The Three Judges

The Three Judges of the Underworld were once mortal kings, three brothers: King Rhadhamanthus, King Aeacus, and Kind Minos. They were sons of Zeus and a mortal woman named Europa. Zeus had spied the girl walking on the shoreline into a beautiful white bull, and she was impressed with its gentleness. When she climbed upon the bull, Zeus seized his chance and carried her off into the waves. He eventually carried her to Crete, where she was treated with great reverence. The boys were born soon afterward.

Each of the brothers ruled Crete, and they all gained a reputation for great intelligence coupled with inflexibility. The codes of laws they set in place were firm, fair, and held little compassion.
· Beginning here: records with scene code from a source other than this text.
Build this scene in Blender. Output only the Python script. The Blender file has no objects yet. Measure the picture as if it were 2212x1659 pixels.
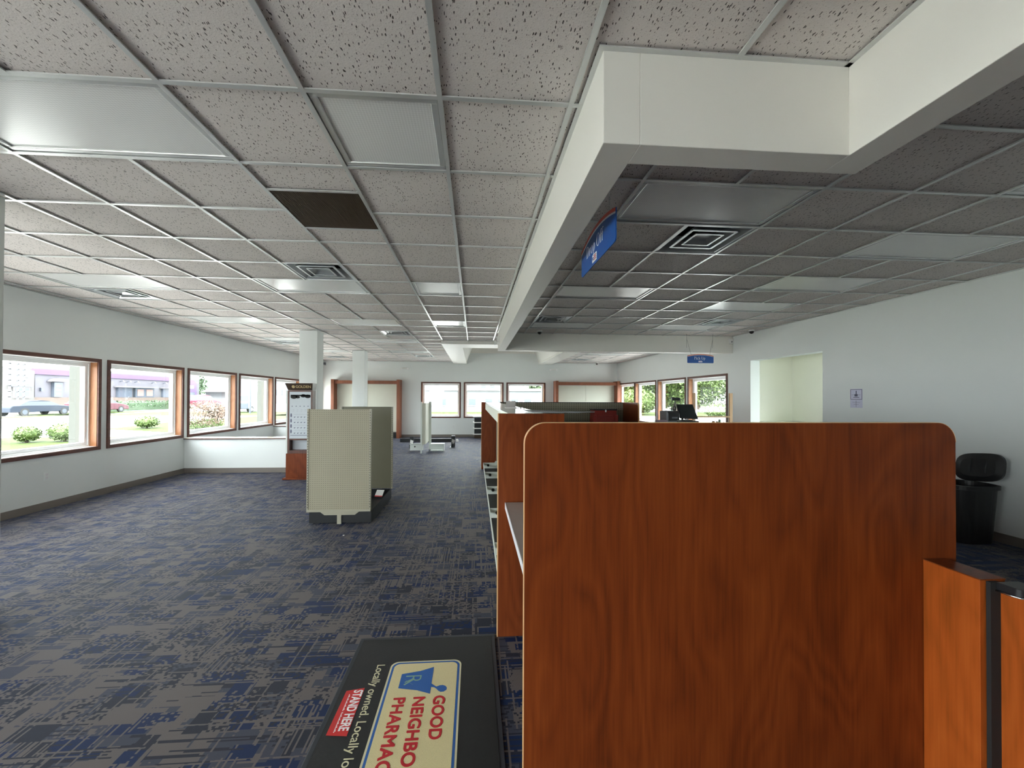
import bpy, math, random
from mathutils import Vector, Matrix
random.seed(7)
scn = bpy.context.scene
C = scn.collection
PI = math.pi

# ------------------------------------------------------------------ camera
CAM_Z = 1.5525
cd = bpy.data.cameras.new('camera')
cam = bpy.data.objects.new('camera', cd); C.objects.link(cam)
yaw, pit, rol, FPX = 0.072, 0.0088, 0.0044, 876.56
fw = Vector((math.sin(yaw)*math.cos(pit), math.cos(yaw)*math.cos(pit), math.sin(pit)))
r0 = Vector((math.cos(yaw), -math.sin(yaw), 0)); u0 = r0.cross(fw)
rr = r0*math.cos(rol) + u0*math.sin(rol); uu = -r0*math.sin(rol) + u0*math.cos(rol)
m = Matrix((rr, uu, -fw)).transposed().to_4x4(); m.translation = (0, 0, CAM_Z)
cam.matrix_world = m
cd.sensor_width = 36; cd.lens = 36*FPX/2212
cd.shift_x = (1106-1088.23)/2212; cd.shift_y = (850.72-829.5)/2212
cd.clip_start = 0.05; cd.clip_end = 600
scn.camera = cam

# ------------------------------------------------------------------ sky and exposure
w = bpy.data.worlds.new('overcast_sky'); scn.world = w; w.use_nodes = True
wn = w.node_tree; wn.nodes.clear()
bg = wn.nodes.new('ShaderNodeBackground'); wo = wn.nodes.new('ShaderNodeOutputWorld')
bg.inputs['Color'].default_value = (0.93, 0.97, 1.0, 1)
bg.inputs['Strength'].default_value = 13.0
wn.links.new(bg.outputs[0], wo.inputs[0])
sl = bpy.data.lights.new('hazy_sun', 'SUN'); sl.energy = 22; sl.angle = math.radians(25); sl.color = (1, .98, .94)
so = bpy.data.objects.new('hazy_sun', sl); so.rotation_euler = (math.radians(32), 0, math.radians(4)); C.objects.link(so)   # high, from behind the camera
scn.view_settings.view_transform = 'Standard'
scn.view_settings.look = 'None'
scn.view_settings.exposure = 0.30
scn.view_settings.gamma = 1.0
scn.view_settings.use_curve_mapping = False
try:
    scn.cycles.max_bounces = 14; scn.cycles.diffuse_bounces = 9; scn.cycles.glossy_bounces = 5
    scn.cycles.transparent_max_bounces = 16; scn.cycles.transmission_bounces = 6
    scn.cycles.sample_clamp_indirect = 12
    scn.cycles.caustics_reflective = False; scn.cycles.caustics_refractive = False
except Exception:
    pass

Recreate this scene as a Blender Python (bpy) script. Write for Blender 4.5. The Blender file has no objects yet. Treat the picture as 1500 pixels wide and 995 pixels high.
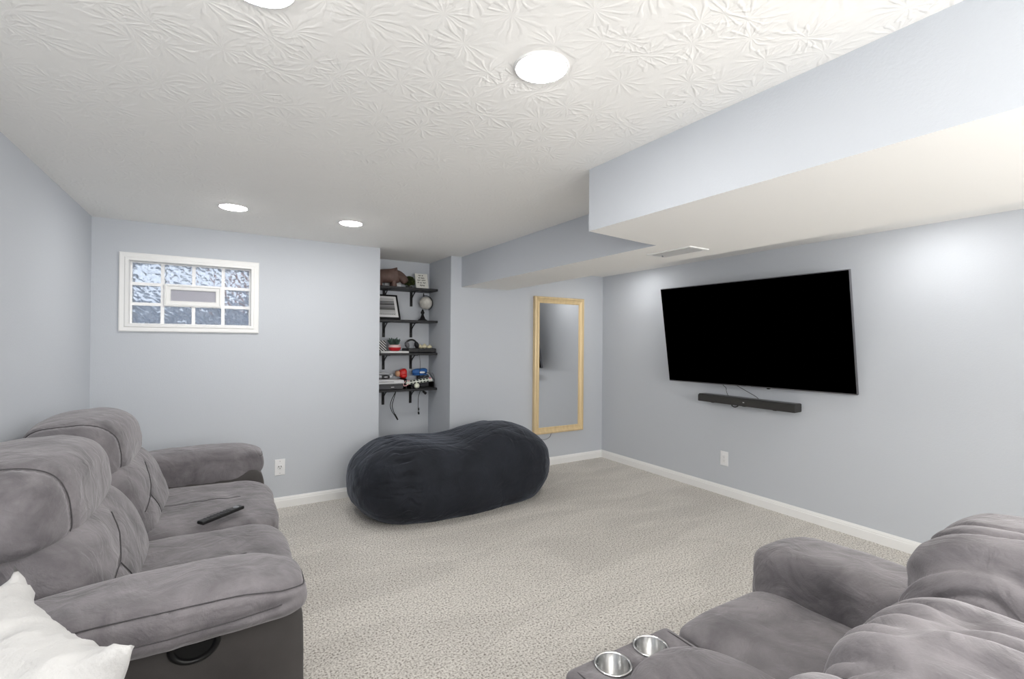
import bpy, bmesh, math, random
import numpy as np
from mathutils import Vector, Matrix, noise
random.seed(4)
S = bpy.context.scene
C = S.collection
PI = math.pi

# ------------------------------------------------------------------ camera
F_PX, YAW, PITCH, ROLL, CAM_H = 693.6, 0.5472, 0.00347, -0.0086, 1.355
R0 = Vector((math.cos(YAW), -math.sin(YAW), 0)); D0 = Vector((math.sin(YAW), math.cos(YAW), 0)); Z0 = Vector((0, 0, 1))
FW = D0*math.cos(PITCH)+Z0*math.sin(PITCH); U0 = -D0*math.sin(PITCH)+Z0*math.cos(PITCH)
RT = R0*math.cos(ROLL)-U0*math.sin(ROLL); UP = R0*math.sin(ROLL)+U0*math.cos(ROLL)
cam_d = bpy.data.cameras.new('camera'); cam = bpy.data.objects.new('camera', cam_d); C.objects.link(cam)
cam_d.sensor_width = 36; cam_d.sensor_fit = 'HORIZONTAL'; cam_d.lens = F_PX/1500*36
cam_d.clip_start = 0.03
M = Matrix.Identity(4)
for i in range(3):
    M[i][0], M[i][1], M[i][2] = RT[i], UP[i], -FW[i]
M[2][3] = CAM_H
cam.matrix_world = M
S.camera = cam

# ------------------------------------------------------------------ world, exposure
W = bpy.data.worlds.new('world'); S.world = W; W.use_nodes = True
bg = W.node_tree.nodes['Background']
bg.inputs[0].default_value = (0.86, 0.91, 1.0, 1); bg.inputs[1].default_value = 1.15
S.view_settings.view_transform = 'Standard'; S.view_settings.look = 'None'
S.view_settings.exposure = 0.40; S.view_settings.gamma = 1.0
LAMP_STRENGTH = 88.0
# unseen fill light added to brighten the ceiling, in place of a bounced flash
fl = bpy.data.lights.new('ceiling_fill', 'AREA'); fl.shape = 'RECTANGLE'; fl.size = 2.6; fl.size_y = 1.6; fl.energy = 100; fl.color = (1, .985, .96)
flo = bpy.data.objects.new('ceiling_fill', fl); C.objects.link(flo); flo.location = (1.2, -1.6, 1.45); flo.rotation_euler = (math.radians(180-37), 0, 0)
S.cycles.max_bounces = 12; S.cycles.diffuse_bounces = 8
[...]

At some point, Minos seized power from his brothers and exiled them. Little is known of Rhadhamanthus and Aeacus after their exile. Minos, however, features prominently as a villain in a number of stories. This was the King that ordered Daedalus to construct the Labyrinth to hide the Minotaur and sacrificed countless numbers of people. He continued to terrorize Crete and the surrounding countries until he was eventually killed.

Still, Hades decided that the souls of the men had some use. After their deaths, the God of the Underworld had them set aside as Judges. The souls of the dead had to come before them and plead their cases. Each had to explain their ideals and the Gods' morality. It was up to the Judges, then, to decide if they had lived acceptably. If the person had been true, they were sent to the Elysian Fields, to live in contentment. If the person had been evil in life, though, they were sent to Tartarus, where they would suffer without purpose.